Writing for Children

I’ve never had any interest in children’s theater. In fact, as a result of a few unfortunate children’s theater experiences, I confess I’ve actually held it in contempt.  Even after entering motherhood wonderland, I resisted the idea of writing for my own daughter. But now I find myself writing, not just children’s theater but a children’s musical.  There’s only one way this could have happened–Oscar Wilde tricked me into it.

Anyone who knows me knows of my fascination with Oscar Wilde. This obsession is partly due to a fairy tale he wrote–The Selfish Giant.  In the context of Wilde’s essay De Profundis (which he wrote while imprisoned for Sodomy), I developed a literary curiosity about the fairy tale genre and it’s connection to humankind’s pursuit of the divine. My theory was confirmed by my research and, suddenly, through the fairy tale, children’s theater beckoned me.

I’m currently writing the book and lyrics to a short musical adaptation of The Selfish Giant with Michael Castillejos (music and lyrics). Firebone Theatre is producing the musical as part of a Holiday Fairy Tale Festival this fall (also featuring EWG alumn Pia Wilson’s hilarious adaption of Perrault’s The Fairies). As I write, I find myself experiencing a strange giddiness imagining the response of the children in the audience. And I feel a grave responsibility knowing that the magic of the childhood imagination, which I’ve come to see as sacred will, for the duration of the show, rest in my hands.

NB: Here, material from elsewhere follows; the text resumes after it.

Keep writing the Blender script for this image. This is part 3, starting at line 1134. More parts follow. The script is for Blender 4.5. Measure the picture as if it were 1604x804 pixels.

Spoiler alert: Wilde makes the children fall in love with the giant and then Wilde kills him. At our first read through, this made some people in the room uncomfortable. “Do we really want children thinking about death at Christmas time?” they gently questioned. Here’s what the fairy tale gets–children know. They know about death, instinctively, by about age three. They want to talk about it frankly. They want to know if they should be afraid. Wilde says they shouldn’t. He sends a boy to welcome the giant into death with wide open arms. And, as in all fairy tales, love conquers death. It doesn’t eliminate death–it is victorious over it.

The childhood universe is inherently mythological. When I tap into that, I can write for children with as much writer’s integrity as I write for a sophisticated audience as that of The Public. The challenge of writing for children is that you can’t cover up half truths with intellectual banter or pop culture references.  Children’s eyes and ears cut through that much more sharply than our own. Children demand truth and honesty, and if you don’t deliver, they’ll call you on it. Wilde knew that. (Yet another reason to love him.)

Writing for children thrills and scares me. Their precious little hearts and psyches literally contain the hope of future generations, and I do not want to break them. But fairy tale tellers believe that, in the face of evil, children must muster courage, and they determine to teach children how to do just that. So, we’re using the typical children’s theater tricks: audience interaction, physical comedy, and upbeat dance numbers. And we’re feeding them marshmallow hot chocolate and cookies. And, I guess, ultimately, we’re relying on their imaginations to grasp for the divine in ways that, perhaps, we’ve forgotten how to.